Pewnie miał ciężki dzień, jest spóźniony, zgubił 200 złotych czy pokłócił się z żoną. Motywacja jest nieistotna. Liczy się to, że ten człowiek stwarza śmiertelne zagrożenie, a Ty nie możesz dać się wciągnąć w jego grę.
Przede wszystkim nie odpowiadaj na zaczepki. Nie wchodź w dyskusję na kanale 19., ułatw Mad Maxowi wykonanie manewru wyprzedzania i życz mu w myślach szczęścia na drodze, bo na pewno mu się przyda. Wszelkie próby odegrania się tylko zwiększą ciśnienie, co może się skończyć naprawdę tragicznie. Nie zapominaj, że Ty siedzisz za kierownicą potężnego ciągnika i w razie zderzenia to Twój antagonista będzie mieć większe kłopoty.

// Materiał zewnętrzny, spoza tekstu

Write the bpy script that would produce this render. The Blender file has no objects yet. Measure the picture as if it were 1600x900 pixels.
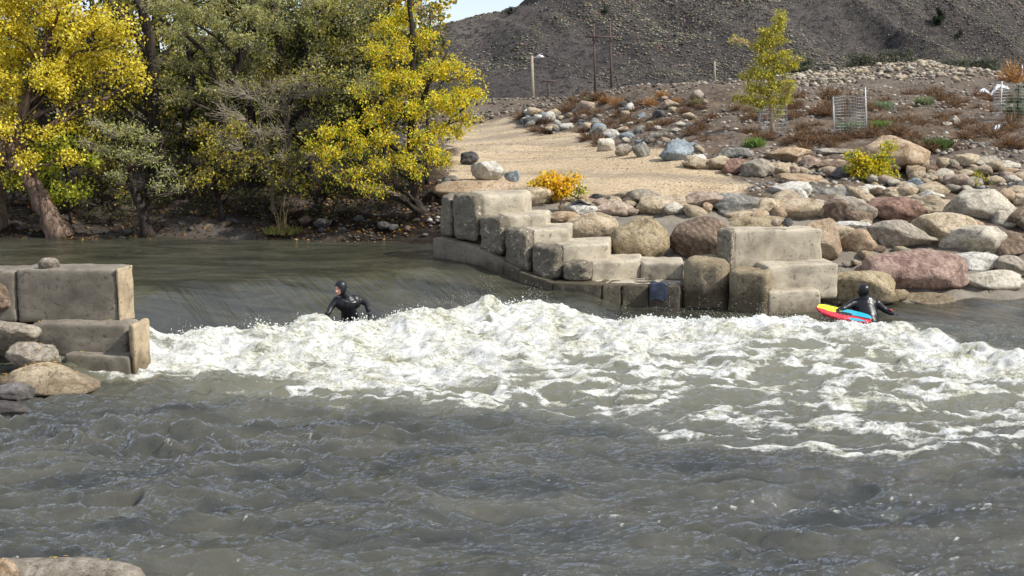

Jeśli czujesz, że narasta w Tobie agresja i najchętniej rozszarpałbyś prowokatora na strzępy, zjedź na stację i odpocznij. Uspokój się przy kawie, obejrzyj coś na YouTube, zadzwoń do partnerki. To pomoże Ci uwolnić myśli od wspomnienia kierowcy, który prawie zrujnował Ci dzień.
Agresja na drodze nie bierze się znikąd i Ty także możesz być jej sprawcą. Staraj się więc unikać sytuacji, które mogłyby wyprowadzić Cię z równowagi i skłonić do włączenia trybu Mad Maxa. Najprostszym sposobem jest dbanie o to, aby wyjeżdżać w trasę odpowiednio wcześnie. To właśnie pośpiech najczęściej wywołuje w nas złe emocje.